My point it that you could make it so difficult to break E2E for even the most elite hackers that the only realistic way to do it is with a warrant.

1 comments

Not if you're sponsored by a hostile actor with functionally limitless resources. E2E isn't just about stopping legitimate law enforcement from conducting investigations.
> Not if you're sponsored by a hostile actor with functionally limitless resources

Like who? Russia? China?

Here's how they can compromise my device:

1. Locate me within the USA (easy)

2. Send a spy onto US soil to find me and steal my phone (hard)

3. Send another spy to work for Apple (easy)
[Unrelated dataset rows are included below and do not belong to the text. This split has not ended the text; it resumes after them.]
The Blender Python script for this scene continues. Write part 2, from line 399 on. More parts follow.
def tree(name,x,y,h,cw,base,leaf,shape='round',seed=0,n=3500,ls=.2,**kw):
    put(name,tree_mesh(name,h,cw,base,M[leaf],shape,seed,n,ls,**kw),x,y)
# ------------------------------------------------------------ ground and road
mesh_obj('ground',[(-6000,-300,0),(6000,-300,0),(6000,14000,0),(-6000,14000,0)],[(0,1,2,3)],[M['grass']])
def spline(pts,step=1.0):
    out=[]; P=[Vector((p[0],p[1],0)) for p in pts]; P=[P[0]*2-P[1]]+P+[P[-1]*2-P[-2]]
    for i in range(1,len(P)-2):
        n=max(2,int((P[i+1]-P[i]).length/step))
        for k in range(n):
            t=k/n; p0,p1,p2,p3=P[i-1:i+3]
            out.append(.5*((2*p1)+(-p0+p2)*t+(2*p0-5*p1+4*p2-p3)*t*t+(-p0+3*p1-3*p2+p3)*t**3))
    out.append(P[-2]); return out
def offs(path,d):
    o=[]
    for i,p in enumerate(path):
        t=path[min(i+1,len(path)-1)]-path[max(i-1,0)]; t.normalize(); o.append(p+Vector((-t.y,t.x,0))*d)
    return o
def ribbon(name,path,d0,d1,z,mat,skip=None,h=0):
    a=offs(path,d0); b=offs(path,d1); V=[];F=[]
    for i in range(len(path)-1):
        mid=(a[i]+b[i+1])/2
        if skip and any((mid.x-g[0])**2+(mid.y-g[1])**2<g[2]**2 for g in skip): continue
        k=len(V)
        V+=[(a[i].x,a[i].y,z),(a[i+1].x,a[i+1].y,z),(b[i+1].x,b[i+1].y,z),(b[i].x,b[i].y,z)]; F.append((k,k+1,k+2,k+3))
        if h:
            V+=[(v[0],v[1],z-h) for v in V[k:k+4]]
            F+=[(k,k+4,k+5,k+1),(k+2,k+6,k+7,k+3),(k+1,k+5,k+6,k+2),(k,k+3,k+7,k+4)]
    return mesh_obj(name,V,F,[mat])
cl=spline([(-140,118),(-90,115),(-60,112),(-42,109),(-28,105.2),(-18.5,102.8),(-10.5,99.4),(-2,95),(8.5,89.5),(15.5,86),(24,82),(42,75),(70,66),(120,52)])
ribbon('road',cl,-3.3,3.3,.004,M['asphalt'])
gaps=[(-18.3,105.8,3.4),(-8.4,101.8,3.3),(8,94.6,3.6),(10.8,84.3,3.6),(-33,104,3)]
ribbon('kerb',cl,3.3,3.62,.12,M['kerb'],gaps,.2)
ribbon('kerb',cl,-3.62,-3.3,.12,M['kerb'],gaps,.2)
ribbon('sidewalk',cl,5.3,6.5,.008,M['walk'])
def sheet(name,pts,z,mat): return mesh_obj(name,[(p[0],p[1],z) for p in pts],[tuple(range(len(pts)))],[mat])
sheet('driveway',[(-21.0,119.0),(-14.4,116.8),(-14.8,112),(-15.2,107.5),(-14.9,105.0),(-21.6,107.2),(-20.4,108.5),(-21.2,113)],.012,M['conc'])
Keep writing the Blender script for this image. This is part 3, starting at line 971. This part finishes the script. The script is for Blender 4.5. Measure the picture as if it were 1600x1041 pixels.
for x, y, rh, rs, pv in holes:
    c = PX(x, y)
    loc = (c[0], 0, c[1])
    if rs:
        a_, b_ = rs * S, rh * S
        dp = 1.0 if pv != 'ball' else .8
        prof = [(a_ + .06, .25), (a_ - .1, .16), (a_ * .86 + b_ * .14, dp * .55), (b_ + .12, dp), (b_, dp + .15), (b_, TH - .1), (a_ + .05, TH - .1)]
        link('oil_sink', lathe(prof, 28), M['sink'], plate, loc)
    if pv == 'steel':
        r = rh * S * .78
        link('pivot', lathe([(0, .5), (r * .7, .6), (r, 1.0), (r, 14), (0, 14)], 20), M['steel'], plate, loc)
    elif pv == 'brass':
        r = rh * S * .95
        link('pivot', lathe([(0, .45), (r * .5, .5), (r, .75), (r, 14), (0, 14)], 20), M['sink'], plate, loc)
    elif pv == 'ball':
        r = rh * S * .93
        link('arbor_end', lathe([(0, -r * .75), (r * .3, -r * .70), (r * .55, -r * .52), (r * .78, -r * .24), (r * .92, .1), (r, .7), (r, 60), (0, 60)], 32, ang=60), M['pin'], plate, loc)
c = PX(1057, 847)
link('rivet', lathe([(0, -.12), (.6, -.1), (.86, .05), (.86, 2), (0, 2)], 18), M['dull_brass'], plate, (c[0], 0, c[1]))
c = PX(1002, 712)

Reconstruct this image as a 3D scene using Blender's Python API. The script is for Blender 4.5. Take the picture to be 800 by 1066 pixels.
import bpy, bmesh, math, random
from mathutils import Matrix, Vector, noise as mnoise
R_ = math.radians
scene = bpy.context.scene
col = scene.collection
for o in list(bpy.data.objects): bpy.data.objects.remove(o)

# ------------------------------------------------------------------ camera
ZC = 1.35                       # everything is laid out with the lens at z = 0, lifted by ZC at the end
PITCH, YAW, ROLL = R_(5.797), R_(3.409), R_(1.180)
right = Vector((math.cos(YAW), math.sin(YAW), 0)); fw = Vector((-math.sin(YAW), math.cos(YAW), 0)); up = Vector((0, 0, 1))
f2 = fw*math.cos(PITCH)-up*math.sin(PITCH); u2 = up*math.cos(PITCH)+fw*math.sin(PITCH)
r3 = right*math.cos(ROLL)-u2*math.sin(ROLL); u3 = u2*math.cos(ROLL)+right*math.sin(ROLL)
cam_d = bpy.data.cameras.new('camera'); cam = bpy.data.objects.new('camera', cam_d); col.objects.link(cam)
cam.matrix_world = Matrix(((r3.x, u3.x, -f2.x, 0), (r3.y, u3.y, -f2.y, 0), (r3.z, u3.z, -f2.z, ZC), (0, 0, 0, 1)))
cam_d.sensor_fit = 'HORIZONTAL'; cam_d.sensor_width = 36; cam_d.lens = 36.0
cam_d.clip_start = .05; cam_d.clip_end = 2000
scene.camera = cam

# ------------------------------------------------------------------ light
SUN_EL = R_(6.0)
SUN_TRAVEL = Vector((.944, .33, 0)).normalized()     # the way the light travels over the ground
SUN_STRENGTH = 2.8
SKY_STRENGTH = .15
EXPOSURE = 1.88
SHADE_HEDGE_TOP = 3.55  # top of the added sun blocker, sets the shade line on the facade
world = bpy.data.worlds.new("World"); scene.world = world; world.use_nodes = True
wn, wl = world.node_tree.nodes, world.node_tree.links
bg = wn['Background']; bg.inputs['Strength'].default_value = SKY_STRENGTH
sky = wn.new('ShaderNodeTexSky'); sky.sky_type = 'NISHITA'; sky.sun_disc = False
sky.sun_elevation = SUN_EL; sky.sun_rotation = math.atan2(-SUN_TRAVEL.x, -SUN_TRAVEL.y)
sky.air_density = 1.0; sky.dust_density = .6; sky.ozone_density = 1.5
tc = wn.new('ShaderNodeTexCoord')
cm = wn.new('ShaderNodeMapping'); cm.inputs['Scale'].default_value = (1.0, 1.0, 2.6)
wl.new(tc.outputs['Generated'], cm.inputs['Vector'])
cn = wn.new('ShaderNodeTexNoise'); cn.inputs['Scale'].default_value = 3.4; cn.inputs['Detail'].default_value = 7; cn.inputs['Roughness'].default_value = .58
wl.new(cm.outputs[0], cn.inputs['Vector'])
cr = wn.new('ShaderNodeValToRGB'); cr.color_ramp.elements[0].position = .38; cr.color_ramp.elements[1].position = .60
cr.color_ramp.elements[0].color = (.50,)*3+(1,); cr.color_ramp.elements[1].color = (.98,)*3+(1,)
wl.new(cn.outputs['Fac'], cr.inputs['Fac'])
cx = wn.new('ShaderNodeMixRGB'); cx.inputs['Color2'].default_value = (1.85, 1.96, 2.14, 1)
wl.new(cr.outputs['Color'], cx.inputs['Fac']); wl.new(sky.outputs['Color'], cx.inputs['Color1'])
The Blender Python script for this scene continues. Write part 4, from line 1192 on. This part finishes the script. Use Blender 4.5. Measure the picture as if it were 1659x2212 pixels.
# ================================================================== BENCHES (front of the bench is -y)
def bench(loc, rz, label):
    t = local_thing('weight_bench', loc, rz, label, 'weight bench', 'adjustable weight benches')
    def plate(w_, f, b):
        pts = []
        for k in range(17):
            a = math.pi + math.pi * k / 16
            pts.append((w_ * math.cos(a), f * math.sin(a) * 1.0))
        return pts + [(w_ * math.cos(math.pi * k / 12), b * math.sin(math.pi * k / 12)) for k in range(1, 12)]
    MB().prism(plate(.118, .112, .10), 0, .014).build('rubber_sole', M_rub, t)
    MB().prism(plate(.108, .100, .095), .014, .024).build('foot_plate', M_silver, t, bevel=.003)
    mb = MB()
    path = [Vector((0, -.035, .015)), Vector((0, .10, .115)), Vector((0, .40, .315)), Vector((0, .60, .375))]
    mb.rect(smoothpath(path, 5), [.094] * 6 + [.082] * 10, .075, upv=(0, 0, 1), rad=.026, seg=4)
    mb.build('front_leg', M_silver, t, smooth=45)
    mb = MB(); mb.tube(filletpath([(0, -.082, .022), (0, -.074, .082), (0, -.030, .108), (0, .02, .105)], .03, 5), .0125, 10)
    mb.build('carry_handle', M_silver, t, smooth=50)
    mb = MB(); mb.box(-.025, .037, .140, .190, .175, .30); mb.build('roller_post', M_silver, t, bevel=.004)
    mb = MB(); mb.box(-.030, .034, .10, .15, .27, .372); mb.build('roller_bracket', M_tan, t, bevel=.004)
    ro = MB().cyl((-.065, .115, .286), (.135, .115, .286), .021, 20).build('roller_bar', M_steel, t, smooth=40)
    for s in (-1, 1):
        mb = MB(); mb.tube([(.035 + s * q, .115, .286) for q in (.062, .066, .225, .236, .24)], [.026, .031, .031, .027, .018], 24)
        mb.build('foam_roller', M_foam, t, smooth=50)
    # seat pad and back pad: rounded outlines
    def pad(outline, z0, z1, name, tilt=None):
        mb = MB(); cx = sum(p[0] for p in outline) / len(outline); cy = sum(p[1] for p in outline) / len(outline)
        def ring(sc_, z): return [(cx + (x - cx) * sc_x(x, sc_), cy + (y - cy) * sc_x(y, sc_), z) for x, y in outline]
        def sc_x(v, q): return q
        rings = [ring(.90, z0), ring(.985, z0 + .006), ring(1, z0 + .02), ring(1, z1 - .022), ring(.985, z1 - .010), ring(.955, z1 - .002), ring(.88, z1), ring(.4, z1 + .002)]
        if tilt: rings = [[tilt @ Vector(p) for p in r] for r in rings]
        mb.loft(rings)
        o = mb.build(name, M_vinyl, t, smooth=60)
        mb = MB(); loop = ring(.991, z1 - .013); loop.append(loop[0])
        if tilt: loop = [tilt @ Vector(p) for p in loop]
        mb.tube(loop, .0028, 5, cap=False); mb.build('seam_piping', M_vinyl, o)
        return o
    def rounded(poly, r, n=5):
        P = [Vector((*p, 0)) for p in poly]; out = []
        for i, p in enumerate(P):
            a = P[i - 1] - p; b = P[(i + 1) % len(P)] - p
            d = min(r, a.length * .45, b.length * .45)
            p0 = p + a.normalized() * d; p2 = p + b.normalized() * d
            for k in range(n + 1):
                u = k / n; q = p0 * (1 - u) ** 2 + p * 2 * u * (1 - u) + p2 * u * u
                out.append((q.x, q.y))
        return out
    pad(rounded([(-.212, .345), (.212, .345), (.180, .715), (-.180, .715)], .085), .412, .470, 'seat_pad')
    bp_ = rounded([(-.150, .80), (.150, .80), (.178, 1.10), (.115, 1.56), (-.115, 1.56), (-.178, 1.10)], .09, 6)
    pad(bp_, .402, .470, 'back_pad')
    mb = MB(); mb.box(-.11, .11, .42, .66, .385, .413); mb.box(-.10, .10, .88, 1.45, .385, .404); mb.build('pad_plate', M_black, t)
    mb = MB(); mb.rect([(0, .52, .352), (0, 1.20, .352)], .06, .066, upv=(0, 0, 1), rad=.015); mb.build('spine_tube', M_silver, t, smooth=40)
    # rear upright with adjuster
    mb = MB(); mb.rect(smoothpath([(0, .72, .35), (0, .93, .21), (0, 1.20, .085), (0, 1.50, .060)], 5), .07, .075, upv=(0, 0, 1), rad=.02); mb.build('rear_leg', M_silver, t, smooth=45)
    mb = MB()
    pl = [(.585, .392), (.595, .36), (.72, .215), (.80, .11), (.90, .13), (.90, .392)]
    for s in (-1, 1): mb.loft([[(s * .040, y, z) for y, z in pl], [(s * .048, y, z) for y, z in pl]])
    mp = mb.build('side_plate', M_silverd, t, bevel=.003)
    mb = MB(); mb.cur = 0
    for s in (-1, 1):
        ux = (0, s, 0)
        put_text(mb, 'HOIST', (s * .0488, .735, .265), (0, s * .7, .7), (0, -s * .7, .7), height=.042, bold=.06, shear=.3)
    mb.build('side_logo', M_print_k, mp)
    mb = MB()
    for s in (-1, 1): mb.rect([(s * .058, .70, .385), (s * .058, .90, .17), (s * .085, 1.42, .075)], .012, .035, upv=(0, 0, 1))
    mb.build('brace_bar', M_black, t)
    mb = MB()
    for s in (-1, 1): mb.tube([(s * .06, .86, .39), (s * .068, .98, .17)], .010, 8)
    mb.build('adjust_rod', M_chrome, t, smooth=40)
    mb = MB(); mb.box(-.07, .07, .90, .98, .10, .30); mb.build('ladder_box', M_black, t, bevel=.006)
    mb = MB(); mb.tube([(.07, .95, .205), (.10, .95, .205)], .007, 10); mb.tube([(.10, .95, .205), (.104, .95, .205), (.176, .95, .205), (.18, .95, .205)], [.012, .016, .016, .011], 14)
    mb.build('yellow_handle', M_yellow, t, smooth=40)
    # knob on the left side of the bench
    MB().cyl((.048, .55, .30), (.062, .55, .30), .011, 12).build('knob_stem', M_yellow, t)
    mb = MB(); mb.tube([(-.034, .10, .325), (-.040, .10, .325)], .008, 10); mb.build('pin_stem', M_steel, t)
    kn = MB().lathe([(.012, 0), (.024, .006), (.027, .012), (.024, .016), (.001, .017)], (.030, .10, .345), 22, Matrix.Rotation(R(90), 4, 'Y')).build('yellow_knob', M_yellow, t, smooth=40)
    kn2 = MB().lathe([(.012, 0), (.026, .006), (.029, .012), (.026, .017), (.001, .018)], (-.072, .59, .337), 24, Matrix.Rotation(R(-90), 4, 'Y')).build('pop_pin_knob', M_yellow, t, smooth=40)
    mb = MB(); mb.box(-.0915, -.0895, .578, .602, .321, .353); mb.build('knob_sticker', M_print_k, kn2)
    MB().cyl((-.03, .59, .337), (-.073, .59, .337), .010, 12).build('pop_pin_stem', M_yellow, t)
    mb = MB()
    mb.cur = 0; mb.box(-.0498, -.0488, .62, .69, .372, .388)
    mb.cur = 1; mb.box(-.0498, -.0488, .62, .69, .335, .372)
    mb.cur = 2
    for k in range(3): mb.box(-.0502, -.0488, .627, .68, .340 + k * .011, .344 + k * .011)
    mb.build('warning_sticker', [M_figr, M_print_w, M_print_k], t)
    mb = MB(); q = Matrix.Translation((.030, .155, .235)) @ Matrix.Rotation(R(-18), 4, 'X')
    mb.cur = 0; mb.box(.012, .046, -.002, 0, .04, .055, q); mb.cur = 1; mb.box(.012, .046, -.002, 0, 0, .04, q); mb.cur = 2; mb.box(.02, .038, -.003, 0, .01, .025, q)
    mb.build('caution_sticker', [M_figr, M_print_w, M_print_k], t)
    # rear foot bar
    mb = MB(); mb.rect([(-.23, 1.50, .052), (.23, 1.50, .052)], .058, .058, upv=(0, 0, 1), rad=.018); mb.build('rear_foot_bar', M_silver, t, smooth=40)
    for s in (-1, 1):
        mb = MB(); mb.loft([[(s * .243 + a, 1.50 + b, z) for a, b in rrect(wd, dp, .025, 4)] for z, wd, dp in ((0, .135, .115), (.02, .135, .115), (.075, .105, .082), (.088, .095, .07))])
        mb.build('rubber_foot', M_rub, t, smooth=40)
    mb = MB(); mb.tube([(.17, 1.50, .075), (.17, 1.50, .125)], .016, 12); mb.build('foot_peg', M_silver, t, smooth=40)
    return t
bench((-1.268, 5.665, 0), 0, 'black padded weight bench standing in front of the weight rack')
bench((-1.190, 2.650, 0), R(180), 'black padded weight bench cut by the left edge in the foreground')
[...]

4. Spy needs to break into Apple's vault and retrieve airgapped media containing my device's private key without a warrant (super hard)

5. Send both back to the motherland and use scanning electron microscope to complete the process (easy)

You really think that is viable? Seems extremely far fetched to me. Can you provide a more realistic scenario?

The more realistic scenario is already possible today, and doesn't need to involve so much technical mumbo-jumbo: at step #2, instead of stealing your phone, they kidnap you, and torture you until you give up your password. Done, and no need for steps 3-5.

(And I suspect, for a sufficiently-motivated state-level actor, that actually falls under "easy", or at most "medium".)

Right, so why are we so worried about this? If the government is malevolent they will just kidnap and torture you like the PRC.